A Division of the Minnesota Department of Public Safety

Internet Crimes Against Children

​​What is ICAC?

The Minnesota Internet Crimes Against Children (or ICAC) Task Force works with law enforcement agencies throughout Minnesota to investigate and prosecute those who exploit children on the Internet. The ICAC Task Force also works to educate parents and children about potential online risks.

Report suspicious online conduct involving children to the National Center for Missing and Exploited Children (NCMEC) CyberTipline or call 1-800-THE-LOST, (800) 843-5678. 

What Does ICAC Do?

The ICAC Task Force helps state and local law enforcement agencies develop an effective response to cyber enticement and child pornography cases. This help encompasses forensic and investigative components, training and technical assistance, victim services and community education.

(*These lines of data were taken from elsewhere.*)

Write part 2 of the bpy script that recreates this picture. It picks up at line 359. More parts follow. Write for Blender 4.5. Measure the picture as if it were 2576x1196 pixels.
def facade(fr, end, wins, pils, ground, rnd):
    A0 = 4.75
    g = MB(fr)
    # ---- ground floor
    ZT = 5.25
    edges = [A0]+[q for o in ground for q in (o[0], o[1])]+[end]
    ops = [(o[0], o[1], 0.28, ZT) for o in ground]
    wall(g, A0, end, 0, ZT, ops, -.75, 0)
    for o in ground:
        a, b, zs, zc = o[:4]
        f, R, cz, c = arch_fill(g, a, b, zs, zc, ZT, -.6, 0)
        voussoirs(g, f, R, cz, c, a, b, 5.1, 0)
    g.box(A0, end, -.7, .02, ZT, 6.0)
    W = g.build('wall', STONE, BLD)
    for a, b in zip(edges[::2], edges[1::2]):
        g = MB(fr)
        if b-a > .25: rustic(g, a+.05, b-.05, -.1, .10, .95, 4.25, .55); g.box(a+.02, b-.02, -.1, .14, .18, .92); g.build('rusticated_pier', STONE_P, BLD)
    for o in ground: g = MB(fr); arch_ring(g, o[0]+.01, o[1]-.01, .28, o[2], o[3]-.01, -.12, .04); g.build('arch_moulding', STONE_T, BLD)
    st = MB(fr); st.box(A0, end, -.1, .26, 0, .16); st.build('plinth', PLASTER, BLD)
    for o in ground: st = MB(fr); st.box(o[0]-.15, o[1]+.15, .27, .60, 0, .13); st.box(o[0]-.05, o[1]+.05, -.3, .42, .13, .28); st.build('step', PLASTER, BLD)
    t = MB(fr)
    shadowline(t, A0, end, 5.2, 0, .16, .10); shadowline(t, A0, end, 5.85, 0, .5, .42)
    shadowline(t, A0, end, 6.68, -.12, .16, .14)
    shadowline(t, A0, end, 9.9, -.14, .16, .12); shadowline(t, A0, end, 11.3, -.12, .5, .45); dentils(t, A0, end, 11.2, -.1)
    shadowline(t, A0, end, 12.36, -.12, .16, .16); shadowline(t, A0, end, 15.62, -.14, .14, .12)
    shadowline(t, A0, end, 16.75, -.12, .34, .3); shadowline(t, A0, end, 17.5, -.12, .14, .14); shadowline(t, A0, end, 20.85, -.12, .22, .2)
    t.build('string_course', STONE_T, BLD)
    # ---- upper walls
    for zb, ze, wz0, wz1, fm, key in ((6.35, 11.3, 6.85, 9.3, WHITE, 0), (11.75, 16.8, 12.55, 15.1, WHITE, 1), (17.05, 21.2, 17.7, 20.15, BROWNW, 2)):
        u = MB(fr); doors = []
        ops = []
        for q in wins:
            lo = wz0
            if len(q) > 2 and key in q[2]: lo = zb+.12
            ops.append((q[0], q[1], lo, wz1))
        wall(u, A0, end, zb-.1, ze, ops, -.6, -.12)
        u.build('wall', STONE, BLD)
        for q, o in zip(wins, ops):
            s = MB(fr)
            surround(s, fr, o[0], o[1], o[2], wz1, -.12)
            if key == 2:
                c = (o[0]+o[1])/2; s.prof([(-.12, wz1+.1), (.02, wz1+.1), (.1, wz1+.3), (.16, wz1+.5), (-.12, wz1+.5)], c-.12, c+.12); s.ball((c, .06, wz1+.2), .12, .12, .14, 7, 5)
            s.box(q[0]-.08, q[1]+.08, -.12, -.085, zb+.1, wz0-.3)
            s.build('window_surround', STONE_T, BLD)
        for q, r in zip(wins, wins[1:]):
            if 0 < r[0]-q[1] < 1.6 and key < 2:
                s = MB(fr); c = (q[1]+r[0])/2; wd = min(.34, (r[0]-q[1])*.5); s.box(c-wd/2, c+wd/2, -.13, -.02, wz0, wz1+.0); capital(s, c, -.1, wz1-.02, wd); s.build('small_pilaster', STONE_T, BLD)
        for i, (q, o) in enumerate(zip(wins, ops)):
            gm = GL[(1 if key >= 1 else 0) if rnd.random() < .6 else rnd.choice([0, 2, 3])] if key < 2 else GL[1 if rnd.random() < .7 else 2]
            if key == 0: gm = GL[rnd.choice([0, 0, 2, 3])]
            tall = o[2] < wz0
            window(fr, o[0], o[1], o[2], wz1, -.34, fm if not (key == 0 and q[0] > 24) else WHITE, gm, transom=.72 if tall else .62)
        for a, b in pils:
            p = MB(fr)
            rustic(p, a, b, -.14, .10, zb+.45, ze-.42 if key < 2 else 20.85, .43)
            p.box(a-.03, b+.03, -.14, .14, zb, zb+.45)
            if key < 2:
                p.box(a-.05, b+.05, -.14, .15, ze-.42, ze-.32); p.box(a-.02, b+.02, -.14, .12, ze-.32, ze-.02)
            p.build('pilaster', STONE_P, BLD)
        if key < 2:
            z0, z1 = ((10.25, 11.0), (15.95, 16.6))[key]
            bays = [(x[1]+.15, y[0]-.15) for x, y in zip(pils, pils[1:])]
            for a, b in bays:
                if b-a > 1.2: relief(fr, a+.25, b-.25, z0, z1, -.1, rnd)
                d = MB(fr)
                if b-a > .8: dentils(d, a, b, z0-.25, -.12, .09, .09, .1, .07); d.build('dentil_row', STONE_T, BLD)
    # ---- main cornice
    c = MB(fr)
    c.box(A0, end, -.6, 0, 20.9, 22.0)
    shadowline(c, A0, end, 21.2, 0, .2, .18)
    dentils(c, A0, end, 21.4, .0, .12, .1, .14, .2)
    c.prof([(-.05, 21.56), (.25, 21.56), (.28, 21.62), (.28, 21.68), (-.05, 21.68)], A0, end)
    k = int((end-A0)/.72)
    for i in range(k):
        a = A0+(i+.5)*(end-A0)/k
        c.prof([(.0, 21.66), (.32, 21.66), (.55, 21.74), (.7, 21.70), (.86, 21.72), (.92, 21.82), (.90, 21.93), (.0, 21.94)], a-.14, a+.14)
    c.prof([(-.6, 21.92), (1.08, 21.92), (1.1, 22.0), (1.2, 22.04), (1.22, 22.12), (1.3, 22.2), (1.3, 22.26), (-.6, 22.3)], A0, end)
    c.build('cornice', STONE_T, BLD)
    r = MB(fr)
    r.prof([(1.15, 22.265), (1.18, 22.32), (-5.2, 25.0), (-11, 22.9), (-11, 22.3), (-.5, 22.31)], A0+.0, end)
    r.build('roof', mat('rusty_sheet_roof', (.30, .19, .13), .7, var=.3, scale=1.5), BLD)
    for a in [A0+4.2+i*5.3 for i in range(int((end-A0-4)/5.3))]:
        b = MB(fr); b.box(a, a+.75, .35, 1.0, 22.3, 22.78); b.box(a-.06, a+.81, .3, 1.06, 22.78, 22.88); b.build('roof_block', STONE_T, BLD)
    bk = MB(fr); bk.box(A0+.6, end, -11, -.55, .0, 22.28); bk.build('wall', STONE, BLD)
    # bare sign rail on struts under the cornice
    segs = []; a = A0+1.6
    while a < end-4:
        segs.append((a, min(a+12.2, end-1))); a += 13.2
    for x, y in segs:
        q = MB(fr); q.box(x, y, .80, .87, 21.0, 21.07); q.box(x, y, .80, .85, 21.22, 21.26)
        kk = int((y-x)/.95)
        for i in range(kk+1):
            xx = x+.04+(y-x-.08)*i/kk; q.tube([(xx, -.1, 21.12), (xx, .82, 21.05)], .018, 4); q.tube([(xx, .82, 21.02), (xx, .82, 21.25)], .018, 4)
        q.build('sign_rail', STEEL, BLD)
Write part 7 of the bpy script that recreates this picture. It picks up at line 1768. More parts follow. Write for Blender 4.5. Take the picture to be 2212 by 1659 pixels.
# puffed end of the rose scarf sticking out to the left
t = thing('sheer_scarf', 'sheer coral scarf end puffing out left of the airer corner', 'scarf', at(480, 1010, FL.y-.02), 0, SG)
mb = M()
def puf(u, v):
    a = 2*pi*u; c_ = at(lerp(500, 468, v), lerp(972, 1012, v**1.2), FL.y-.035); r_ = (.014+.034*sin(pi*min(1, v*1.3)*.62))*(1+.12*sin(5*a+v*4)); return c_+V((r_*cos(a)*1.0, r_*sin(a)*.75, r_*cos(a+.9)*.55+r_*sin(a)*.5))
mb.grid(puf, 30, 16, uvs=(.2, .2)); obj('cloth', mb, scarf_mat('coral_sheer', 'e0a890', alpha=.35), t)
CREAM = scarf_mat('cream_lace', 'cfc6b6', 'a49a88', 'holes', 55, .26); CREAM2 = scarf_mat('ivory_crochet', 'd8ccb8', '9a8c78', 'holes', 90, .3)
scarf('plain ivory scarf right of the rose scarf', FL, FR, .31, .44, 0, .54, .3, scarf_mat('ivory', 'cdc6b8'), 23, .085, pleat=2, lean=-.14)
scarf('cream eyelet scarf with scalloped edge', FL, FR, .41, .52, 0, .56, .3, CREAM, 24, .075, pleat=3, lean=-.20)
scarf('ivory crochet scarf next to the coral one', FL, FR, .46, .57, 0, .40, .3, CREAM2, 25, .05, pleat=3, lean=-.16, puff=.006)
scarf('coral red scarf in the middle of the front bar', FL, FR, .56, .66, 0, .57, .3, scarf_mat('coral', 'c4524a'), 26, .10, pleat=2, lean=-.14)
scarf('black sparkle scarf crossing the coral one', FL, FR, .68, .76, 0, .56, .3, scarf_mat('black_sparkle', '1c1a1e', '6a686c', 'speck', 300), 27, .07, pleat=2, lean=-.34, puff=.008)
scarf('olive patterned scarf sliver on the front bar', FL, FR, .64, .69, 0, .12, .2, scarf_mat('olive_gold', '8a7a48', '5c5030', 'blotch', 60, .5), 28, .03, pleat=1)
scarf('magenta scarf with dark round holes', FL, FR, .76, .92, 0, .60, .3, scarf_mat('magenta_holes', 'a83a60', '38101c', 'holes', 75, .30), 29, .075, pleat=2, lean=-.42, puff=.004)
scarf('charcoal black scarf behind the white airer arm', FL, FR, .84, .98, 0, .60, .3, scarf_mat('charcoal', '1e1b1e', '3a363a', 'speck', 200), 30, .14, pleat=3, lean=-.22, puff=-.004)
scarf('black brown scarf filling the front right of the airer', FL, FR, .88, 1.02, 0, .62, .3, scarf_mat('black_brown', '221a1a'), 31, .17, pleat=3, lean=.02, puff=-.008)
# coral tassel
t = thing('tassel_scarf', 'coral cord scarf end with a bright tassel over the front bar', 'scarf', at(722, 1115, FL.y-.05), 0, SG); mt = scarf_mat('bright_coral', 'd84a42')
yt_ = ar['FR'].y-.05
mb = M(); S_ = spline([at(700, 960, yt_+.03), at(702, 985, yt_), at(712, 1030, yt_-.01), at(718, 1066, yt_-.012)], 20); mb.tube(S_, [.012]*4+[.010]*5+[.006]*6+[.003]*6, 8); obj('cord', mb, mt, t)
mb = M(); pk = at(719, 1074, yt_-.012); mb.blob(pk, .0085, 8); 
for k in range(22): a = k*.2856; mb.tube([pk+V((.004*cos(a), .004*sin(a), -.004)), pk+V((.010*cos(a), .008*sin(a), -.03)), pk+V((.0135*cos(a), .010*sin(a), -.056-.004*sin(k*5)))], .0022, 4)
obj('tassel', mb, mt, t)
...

The ICAC Task Force is a national program of excellence for investigating and prosecuting online crimes against children. Learn about ICAC's history.

Criminal Justice Agency Resources

The ICAC unit works with criminal justice agencies across the state on internet crimes investigations. This map shows affiliate agencies which assist in investigations. A nearby affiliate agency can be a point of contact when a crime of this nature is uncovered in your jurisdiction.

Become an ICAC Affiliate Agency

To get information on becoming an ICAC investigative or forensic affiliate, call (651) 793-7000.

Training Opportunities

The Bureau of Criminal Apprehension provides training for criminal justice agency staff who want to learn more about ICAC-type investigations. The training is provided through BCA Training & Auditing.

Community Resources

The ICAC Task Force, in conjunction with the National Center for Missing and Exploited Children and NetSmartz, has developed downloadable training presentations on Internet safety for children and families. The presentations contain training programs designed for grades K-12, parents, and for community members, and can be used by families, teachers and media specialists to teach Internet safety.